Several months ago, we wrote a post about the emergence of the Chief Customer Officer – a fairly new C-level role that was created to oversee a company’s customer service department, including customer service managers and their teams, as well as drive strategy across the organization for the customer experience. This role has picked up a lot of speed in the last few years. According to a study by Gartner , 90% of organizations have a CCO or similar role. Alternative titles are Chief Client Officer, Vice President of Customer Experience and – our favorite – Chief Experience Officer. We favor this title because it implies that the overall internal, as well as external, customer experience is a vital part of a company’s longevity, hence the need for a C-level executive to manage it.
If your business is considering adding this role to your C-suite or if you have already created this role and are looking for the right candidate to fill it, congratulations – you made an incredibly wise choice! Making the choice is just the beginning – you need just the right individual for this role, so this isn’t a position to be filled overnight. While you search for the right person, hiring an interim Chief Experience Officer could be a beneficial, and immediate, solution for your business right now.
Why Hire an Interim Executive?
There are several reasons why a company decides to hire an interim executive. The most common reason is the temporary replacement of an executive who has left the company or the temporary filling of a newly created position until a long-term hire can be found. An interim executive knows how to jump right into the role to ensure that operations run smoothly and, after a period of observation, can even suggest improvements and help hire a long-term executive for the position. However, in some cases an interim executive is needed when a company is in a crisis such as:
- Consistent negative feedback from customers
- An online reputation crisis as a result of point #1
- High employee turnover
- Trouble recruiting quality talent
- Low employee morale and engagement
- Management issues
- A significant drop in sales
- KPIs not being met
If your business has any of these issues, the danger is that the problems can not only compound but spiral out of control. With the dawning of our digital age and ability for both customers and employees to share their experience about a company, there is not a moment to waste!

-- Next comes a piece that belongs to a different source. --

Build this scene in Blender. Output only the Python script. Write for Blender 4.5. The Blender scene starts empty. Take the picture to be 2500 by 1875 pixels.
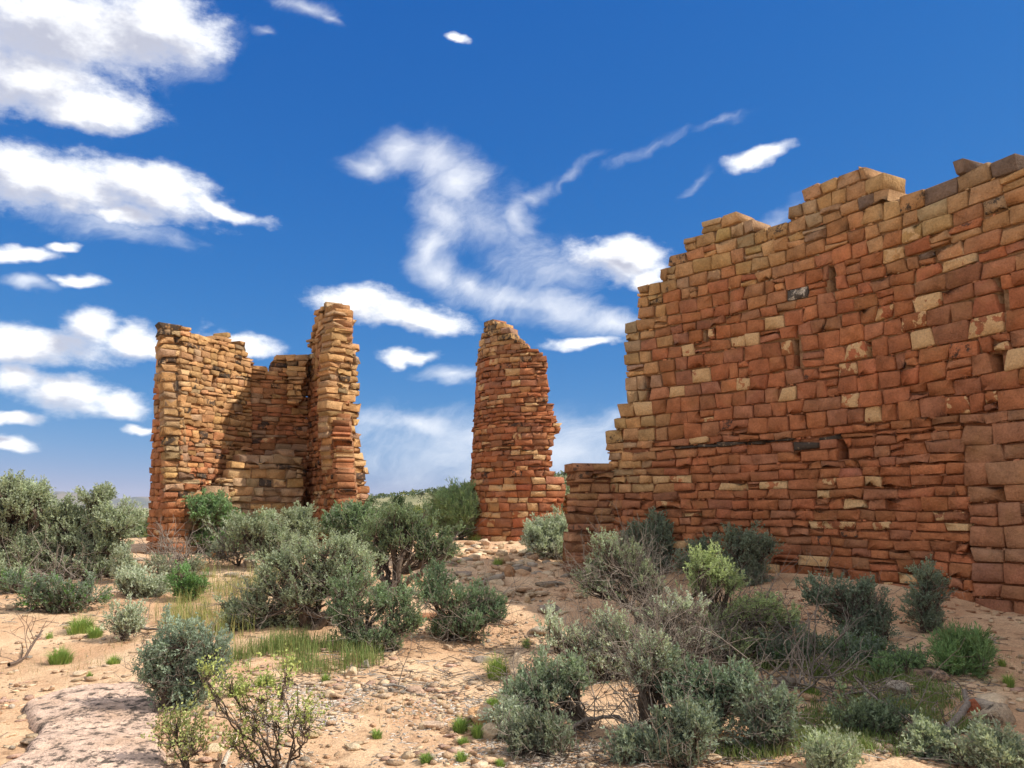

Time is of the essence if a business in this situation is to be turned around and saved.
Even if your business is not in a crisis, hiring an interim executive with customer service expertise will prevent a crisis like these from happening, since their overall role is to help create, or build upon existing systems and processes that ensure an outstanding customer experience.
The Role of the Chief Experience Officer
Let’s look at specific tasks and the roadmap typically followed by the Chief Experience Officer – as outlined by the Chief Customer Officer Council – and the ways in which it will benefit your organization:
1. Customer service strategy – The creation (or improvement) and execution of an internal and external customer service strategy that aligns with the company’s overall business strategy is a necessary first step.
2. Culture management – The company culture will be improved or modified to fulfill the customer service strategy so that it is customer-centric on all levels and across all departments.
3. Customer data analysis – The collection and analysis of customer data from all touch points along their journey provides a lot of insight into the customer experience and the greatest opportunities for improvement.
4. Customer relationship development – The nurturing of customer relationships and really knowing the customers enables even greater customer insight and understanding, which helps further solidify them.
5. Customer base leverage – Once customer relationships are positive and on solid ground, they can be leveraged for customer referral and customer marketing campaigns and programs.
6. New customer acquisition – Really knowing and nurturing a customer base makes it possible to come up with creative ways to acquire new customers with similar attributes, characteristics, pain points and needs.
7. Product and service innovation – Last but not least, a customer-centric organization stays competitive by continuously improving and modifying products and services to meet the ever-changing needs of customers.
Bottom line – An interim Chief Experience Officer is the answer if your company doesn’t currently have one, but you know and understand the importance of this role. An individual in this role has the expertise, experience and management skills needed to communicate effectively across all divisions and levels and bring about a unified vision that focuses on the customer – who, as we know, is the key to your lasting success.